The high-speed Abilene network, which links 200 U.S. universities, has enabled IPv6 on half of its network connectors. About 40 universities use the new protocol.

"You have to have routers capable of doing IPv6,'' says Rick Summerhill, associate director of backbone network infrastructure for the Internet2 consortium, which operates Abilene. "All we did was take our backbone and add IPv6 to our 11 (Juniper) routers. . . . It was easy.''

Summerhill predicts most universities that use Abilene will upgrade to IPv6 within three years. He says the upgrade to IPv6 will not be that expensive because it will happen as part of a "natural evolution'' of university networks.

"Putting IPv6 on a network backbone is relatively simple. Even regional-type networks are relatively easy,'' Summerhill says. "Closer to the [network] edges, the routing infrastructures may not be IPv6-capable. That may be a little harder. So people will evolve to it over three or four years.''

The positive feedback from early adopters of IPv6 is good news for the Defense Department, which has committed to a complete migration to IPv6 by 2008. The Defense Department's CIO John Stenbit has mandated that all IT purchases after Oct. 1, 2003 be IPv6-capable.

The Defense Department supports Moonv6, which links the University of New Hampshire's Interoperability Laboratory with military sites in Arizona, California, Illinois, Maryland, New Jersey, South Carolina and Virginia.

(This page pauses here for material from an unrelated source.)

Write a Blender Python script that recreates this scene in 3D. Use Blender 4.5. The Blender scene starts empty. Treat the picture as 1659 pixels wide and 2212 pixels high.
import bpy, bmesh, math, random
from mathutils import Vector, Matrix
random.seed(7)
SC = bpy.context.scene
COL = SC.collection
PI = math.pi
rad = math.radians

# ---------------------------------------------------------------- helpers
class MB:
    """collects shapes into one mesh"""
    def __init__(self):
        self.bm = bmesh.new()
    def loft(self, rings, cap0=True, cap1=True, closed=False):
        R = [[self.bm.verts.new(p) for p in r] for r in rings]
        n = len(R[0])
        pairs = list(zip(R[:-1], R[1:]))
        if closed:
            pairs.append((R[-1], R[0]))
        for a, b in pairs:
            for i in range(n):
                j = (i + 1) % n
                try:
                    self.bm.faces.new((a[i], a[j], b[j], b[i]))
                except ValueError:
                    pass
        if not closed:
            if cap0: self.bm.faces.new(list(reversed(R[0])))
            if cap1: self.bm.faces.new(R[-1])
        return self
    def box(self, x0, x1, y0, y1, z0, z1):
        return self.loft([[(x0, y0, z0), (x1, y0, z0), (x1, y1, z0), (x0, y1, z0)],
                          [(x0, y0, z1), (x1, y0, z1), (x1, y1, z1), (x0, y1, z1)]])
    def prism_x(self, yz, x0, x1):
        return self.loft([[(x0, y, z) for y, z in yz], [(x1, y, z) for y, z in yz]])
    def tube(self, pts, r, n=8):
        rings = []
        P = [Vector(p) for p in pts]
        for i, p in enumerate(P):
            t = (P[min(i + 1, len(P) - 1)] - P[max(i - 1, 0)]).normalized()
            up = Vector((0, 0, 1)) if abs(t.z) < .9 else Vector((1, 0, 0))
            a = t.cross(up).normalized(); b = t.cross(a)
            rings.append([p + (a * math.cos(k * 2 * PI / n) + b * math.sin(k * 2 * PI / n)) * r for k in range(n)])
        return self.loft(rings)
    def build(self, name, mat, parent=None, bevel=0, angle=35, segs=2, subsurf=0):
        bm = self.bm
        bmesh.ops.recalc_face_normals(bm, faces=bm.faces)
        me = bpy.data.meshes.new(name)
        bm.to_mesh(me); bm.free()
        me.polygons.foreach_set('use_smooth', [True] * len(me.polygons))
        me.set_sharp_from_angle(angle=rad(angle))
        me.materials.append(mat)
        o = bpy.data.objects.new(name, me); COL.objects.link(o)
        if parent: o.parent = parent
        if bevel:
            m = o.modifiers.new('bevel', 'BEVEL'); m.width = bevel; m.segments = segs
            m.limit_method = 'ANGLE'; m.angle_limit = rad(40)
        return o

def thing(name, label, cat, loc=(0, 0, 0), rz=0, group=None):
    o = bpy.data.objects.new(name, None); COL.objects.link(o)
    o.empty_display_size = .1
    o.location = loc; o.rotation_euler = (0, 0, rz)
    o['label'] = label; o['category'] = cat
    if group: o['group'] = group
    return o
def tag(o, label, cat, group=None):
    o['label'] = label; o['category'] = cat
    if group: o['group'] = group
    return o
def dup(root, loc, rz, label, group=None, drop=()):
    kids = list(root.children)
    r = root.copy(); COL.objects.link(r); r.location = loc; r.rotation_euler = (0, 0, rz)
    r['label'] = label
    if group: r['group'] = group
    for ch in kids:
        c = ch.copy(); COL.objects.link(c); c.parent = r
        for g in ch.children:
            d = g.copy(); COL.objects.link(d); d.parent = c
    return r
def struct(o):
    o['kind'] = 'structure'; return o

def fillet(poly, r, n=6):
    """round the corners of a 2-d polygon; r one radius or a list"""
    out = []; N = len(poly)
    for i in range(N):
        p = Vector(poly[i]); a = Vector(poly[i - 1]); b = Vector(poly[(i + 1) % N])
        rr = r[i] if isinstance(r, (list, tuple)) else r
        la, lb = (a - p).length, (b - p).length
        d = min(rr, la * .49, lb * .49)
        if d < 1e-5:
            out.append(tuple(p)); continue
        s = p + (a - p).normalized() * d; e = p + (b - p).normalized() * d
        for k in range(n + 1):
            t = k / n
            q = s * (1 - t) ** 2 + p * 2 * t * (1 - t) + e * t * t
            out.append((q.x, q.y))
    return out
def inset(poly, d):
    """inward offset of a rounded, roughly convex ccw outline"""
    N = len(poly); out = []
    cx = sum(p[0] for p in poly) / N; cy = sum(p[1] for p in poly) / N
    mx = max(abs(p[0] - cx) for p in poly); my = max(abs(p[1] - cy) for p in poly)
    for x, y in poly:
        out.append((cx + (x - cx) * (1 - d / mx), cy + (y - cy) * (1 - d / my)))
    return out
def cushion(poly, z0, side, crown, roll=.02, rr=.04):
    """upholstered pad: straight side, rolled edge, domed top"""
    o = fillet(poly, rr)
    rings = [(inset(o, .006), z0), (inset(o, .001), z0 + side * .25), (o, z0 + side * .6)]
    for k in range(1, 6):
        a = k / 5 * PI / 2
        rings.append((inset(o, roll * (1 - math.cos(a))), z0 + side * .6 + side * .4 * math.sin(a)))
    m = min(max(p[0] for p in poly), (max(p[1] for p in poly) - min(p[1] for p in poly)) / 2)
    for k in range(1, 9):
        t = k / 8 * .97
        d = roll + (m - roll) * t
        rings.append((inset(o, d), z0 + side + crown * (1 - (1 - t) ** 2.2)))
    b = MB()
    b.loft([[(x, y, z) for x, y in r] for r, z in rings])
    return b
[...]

Twenty-six network vendors have tested their hardware and software for IPv6 compliance and interoperability on the Moonv6 backbone.

Maj. Roswell Dixon, who oversees IPv6 testing for the Joint Interoperability Test Command at Ft. Huachuca in Arizona, says about 90 percent of the interoperability testing on Moonv6 has been successful.

Some of the IETF's IPv6 specifications "left a little room for interpretation,'' Dixon says. "We need better defined (specifications) but these are little glitches that can be fixed. We see no showstoppers with IPv6.''

Dixon says the military is migrating to IPv6 because of the mobility and security benefits that it offers. "We need IPv6 for network-centric warfare,'' he says.